#### EXERCISE INSTRUCTIONS:
Lift out, unaltered, the lines of the material below between the line holding "no objects yet." and the line holding "CAMH = 1.58", counting both.
++++ GIVEN ENTRIES ++++
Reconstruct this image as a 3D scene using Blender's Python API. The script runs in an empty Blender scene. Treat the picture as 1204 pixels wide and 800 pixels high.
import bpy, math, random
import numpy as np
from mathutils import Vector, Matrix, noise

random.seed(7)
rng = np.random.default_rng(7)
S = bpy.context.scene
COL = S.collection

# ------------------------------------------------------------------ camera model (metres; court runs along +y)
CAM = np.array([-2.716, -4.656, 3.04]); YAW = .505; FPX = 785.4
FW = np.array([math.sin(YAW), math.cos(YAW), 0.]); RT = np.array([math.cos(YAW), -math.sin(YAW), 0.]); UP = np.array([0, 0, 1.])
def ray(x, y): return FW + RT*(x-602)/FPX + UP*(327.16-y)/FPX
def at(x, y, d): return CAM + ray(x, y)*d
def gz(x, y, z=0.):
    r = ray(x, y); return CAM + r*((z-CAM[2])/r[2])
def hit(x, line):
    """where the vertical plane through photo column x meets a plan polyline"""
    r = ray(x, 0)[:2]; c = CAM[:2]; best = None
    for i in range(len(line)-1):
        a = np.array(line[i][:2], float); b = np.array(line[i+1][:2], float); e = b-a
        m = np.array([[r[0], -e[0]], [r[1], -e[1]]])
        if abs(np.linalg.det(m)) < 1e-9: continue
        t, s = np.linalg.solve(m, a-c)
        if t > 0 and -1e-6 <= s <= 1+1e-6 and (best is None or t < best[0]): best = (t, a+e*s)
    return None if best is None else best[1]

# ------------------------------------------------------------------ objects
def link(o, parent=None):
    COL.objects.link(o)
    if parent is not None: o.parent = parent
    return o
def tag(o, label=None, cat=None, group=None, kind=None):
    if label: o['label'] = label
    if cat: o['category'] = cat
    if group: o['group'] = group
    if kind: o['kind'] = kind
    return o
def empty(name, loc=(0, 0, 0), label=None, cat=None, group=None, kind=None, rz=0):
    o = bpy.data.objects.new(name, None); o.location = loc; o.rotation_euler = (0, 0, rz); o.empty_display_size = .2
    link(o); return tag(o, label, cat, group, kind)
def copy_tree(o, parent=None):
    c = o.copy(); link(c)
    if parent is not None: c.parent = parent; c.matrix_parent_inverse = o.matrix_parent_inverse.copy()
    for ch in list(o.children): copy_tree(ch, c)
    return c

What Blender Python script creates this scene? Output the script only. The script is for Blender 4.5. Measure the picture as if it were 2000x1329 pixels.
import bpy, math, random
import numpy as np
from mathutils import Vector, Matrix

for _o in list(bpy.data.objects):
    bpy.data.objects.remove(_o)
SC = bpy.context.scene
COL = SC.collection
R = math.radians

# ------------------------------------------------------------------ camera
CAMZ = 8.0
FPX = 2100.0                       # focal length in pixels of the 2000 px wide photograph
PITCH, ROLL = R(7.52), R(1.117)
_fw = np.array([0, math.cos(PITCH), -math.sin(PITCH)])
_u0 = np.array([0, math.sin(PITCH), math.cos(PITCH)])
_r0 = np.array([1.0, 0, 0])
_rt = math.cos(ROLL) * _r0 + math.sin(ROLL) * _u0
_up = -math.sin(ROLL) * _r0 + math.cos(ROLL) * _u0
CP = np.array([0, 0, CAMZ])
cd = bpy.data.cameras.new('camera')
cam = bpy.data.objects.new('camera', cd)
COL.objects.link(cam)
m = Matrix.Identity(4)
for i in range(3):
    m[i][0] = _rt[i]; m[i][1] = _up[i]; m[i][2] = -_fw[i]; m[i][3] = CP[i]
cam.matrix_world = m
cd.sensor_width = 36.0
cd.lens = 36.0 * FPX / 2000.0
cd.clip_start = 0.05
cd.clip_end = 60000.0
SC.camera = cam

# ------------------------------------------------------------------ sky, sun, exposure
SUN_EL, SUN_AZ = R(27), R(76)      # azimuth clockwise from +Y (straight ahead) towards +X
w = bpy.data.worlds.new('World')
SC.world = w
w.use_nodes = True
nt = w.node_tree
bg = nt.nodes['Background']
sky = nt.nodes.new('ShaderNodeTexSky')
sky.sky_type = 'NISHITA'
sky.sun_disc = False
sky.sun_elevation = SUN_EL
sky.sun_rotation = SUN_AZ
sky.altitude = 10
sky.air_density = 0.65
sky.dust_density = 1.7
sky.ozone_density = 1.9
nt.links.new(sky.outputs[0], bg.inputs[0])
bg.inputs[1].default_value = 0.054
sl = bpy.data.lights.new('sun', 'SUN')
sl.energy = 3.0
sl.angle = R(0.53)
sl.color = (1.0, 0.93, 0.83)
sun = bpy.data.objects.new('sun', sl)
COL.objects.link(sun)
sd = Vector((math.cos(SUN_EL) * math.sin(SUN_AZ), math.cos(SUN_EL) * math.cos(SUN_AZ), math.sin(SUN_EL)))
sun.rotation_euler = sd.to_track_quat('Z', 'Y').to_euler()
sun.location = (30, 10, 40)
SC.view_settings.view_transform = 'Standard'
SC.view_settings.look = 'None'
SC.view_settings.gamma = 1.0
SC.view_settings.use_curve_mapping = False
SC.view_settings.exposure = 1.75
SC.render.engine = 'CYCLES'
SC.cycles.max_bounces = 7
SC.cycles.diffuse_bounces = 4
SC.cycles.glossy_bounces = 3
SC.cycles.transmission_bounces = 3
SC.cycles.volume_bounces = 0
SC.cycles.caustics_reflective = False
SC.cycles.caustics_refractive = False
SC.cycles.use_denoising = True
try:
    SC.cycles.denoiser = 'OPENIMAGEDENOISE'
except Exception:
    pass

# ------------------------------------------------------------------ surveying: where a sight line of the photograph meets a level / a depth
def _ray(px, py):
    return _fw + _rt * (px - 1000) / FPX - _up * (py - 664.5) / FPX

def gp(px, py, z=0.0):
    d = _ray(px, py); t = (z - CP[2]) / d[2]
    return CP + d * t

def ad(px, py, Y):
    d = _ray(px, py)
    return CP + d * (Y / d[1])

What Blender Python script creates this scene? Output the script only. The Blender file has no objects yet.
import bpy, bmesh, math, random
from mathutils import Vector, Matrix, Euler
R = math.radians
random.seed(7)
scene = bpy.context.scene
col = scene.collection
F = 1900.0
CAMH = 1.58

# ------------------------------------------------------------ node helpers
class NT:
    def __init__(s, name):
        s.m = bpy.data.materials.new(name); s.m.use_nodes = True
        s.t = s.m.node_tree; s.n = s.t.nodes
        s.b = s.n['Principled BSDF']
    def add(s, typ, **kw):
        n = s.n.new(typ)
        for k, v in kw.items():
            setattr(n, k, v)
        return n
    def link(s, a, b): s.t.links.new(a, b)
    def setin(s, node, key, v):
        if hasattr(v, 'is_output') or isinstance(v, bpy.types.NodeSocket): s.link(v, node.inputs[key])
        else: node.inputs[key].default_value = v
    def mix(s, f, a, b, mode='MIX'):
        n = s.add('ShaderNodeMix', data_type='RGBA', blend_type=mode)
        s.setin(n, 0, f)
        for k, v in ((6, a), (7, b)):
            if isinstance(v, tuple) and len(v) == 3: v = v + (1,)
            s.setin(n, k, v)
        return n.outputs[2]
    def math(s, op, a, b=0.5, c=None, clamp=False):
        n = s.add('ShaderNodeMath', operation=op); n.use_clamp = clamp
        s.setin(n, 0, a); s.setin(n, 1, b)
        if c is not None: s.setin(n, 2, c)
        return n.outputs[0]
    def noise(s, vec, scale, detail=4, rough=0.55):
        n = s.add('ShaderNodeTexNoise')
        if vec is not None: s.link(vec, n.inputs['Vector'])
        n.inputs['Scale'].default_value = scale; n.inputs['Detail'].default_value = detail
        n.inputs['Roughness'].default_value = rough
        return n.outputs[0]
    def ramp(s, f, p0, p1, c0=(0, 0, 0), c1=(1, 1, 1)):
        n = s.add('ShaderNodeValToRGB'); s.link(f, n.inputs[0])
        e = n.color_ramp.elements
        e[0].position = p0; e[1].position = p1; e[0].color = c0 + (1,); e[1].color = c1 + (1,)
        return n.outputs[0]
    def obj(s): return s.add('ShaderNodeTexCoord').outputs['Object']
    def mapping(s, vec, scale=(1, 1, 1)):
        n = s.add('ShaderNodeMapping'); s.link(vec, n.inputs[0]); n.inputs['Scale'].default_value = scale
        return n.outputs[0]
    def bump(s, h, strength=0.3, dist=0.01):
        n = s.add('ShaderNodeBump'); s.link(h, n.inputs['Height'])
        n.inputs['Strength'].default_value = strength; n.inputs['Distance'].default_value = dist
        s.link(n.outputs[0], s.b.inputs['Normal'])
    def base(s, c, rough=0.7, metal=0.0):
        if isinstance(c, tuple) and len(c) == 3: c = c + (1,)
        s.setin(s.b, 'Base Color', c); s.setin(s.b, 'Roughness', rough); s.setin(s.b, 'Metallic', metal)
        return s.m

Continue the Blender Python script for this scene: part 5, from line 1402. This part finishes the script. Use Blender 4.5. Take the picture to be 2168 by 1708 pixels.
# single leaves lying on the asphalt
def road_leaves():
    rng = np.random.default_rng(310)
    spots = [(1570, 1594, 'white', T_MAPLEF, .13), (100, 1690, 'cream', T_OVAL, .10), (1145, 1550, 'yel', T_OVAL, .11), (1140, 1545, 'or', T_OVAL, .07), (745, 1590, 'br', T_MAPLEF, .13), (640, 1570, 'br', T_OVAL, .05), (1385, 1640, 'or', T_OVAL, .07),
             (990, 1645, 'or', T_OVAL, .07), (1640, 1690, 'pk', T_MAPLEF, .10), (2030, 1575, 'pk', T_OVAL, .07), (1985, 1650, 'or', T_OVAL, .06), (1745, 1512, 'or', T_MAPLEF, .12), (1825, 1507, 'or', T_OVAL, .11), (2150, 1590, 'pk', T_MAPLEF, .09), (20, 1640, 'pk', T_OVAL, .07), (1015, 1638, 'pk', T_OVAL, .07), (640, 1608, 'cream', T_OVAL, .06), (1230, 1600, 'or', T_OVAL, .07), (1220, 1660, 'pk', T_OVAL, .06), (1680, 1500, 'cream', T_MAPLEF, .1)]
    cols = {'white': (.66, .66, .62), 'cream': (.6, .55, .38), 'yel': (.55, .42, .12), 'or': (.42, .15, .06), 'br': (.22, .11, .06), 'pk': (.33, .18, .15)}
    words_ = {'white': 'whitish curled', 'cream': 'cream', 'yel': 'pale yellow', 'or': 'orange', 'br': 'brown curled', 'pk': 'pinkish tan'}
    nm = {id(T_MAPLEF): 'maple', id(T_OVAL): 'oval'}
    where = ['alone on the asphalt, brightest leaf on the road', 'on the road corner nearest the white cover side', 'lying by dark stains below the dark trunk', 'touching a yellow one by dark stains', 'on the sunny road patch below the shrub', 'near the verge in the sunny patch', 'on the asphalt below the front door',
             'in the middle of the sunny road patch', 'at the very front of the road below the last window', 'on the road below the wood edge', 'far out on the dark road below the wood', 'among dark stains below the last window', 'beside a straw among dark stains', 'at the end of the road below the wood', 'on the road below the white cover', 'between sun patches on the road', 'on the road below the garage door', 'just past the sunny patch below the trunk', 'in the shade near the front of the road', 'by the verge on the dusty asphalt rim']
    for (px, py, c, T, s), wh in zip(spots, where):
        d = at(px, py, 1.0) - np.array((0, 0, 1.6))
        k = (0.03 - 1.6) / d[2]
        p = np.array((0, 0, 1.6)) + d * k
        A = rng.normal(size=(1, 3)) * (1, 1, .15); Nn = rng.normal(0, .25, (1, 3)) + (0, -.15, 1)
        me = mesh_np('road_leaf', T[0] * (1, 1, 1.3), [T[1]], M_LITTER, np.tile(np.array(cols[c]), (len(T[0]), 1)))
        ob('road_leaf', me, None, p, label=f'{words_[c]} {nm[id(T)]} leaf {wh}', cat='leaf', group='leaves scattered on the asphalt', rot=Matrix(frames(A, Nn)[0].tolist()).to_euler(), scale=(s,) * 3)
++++
#### PROBLEM SOLUTION:
What Blender Python script creates this scene? Output the script only. The Blender file has no objects yet.
import bpy, bmesh, math, random
from mathutils import Vector, Matrix, Euler
R = math.radians
random.seed(7)
scene = bpy.context.scene
col = scene.collection
F = 1900.0
CAMH = 1.58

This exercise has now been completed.